Let me add another dimension to this debate. I have been an Associated Board Music Examiner for almost 10 years. The Board issue a detailed list of criteria for every graded examination and the examiners are standardised and moderated regularly to the criteria. Every candidate and teacher entering examination knows exactly what the examiner is looking for and can work precisely to that end. I am sure we could do something similar in brass band contests, which would take away the `blind` rehearsal time we all put in.

In my 30 odd years in banding I have been fortunate enough to win many contests as both a player and a conductor, but like many others I have probably lost 10 times that number and a good proportion of those I have felt that if I had known what the adjudicator was looking for beforehand I could have made a better job of it than the winning band.

The issuing of criteria could take several forms. The Association of Adjudicators could issue broad outlines for each section and standardise each adjudicator to conform to them, or an individual adjudicator could set out his own criteria in written form to be distributed to competing bands several weeks prior to the contest. These details could vary from one adjudicator to another, but that wouldn't matter as the bands would know in advance who was adjudicating and what he was looking for.

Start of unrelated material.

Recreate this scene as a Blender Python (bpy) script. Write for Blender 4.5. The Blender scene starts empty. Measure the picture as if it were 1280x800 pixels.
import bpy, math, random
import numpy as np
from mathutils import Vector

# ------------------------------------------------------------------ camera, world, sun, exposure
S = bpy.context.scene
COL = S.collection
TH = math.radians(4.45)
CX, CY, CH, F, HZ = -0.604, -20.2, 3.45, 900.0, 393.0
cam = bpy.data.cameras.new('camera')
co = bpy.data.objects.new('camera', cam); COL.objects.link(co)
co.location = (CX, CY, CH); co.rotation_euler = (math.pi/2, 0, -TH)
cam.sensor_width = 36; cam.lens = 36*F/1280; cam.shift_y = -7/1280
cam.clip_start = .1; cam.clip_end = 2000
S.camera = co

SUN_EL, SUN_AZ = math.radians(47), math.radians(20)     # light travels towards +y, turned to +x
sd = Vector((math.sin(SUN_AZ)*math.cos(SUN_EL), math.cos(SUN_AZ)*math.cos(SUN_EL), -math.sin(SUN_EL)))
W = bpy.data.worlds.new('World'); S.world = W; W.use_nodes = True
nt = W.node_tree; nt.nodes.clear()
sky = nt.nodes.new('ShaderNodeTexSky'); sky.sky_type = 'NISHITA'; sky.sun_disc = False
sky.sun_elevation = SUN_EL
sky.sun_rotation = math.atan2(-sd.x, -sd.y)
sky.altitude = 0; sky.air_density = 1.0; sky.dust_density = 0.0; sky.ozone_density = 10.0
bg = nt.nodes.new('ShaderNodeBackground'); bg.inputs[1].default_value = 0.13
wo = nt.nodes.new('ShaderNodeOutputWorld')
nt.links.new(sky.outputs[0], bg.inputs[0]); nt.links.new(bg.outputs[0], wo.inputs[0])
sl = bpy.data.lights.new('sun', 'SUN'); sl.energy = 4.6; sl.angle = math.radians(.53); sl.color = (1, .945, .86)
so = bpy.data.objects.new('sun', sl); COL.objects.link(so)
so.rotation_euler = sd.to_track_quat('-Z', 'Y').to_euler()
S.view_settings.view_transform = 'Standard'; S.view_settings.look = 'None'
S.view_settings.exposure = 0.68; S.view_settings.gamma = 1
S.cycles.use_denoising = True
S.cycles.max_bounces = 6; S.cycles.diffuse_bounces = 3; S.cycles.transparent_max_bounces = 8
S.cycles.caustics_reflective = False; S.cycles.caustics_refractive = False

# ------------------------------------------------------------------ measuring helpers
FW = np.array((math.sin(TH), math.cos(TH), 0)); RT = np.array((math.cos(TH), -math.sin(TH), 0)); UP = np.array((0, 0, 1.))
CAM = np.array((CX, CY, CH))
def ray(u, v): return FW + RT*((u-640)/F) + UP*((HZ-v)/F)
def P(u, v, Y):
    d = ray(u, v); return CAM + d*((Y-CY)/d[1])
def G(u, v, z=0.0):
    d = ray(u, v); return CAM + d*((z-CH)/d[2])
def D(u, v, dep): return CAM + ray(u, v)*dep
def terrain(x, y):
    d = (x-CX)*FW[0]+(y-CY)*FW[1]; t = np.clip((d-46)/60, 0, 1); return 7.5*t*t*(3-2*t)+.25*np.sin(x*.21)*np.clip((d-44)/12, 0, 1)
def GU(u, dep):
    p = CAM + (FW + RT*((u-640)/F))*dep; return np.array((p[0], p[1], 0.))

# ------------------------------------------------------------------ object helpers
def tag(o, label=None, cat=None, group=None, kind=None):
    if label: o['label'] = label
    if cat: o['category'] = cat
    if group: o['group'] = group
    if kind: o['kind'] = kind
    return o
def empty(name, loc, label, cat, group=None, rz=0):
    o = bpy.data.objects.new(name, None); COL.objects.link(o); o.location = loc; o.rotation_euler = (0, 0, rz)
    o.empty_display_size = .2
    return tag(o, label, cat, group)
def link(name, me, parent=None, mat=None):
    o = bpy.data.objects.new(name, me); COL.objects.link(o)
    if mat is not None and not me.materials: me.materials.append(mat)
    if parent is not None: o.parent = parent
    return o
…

The comments I made in Troon did receive some derision. An eminent name said to me on the day `Ey what's all this about adjudicators telling the bands in advance about how the piece should go?` as if it was totally outrageous to even suggest such a naive idea, and the report in the BB made a comment about keeping the Association busy for months dealing with it. I say to both, Why not? if the end result is to make contests fairer and to reduce the effect of a single opinion on the overall result then let's at least discuss it.

The Cambridge Contest has been very innovative in its adjudication system, a system with which I totally agree, but in my opinion it can still be improved and this is a way of doing it. But more to the point, the hours and hours of rehearsal time that all levels of bands put into contesting, particularly the Area Contest series, would be time better spent and take away some of the lottery element in our contests.

It would be interesting just to see what other people think of this and if it is consigned to the waste bin, so be it, but at least it shows we can still think about improving our system without being too radical in the overall structure.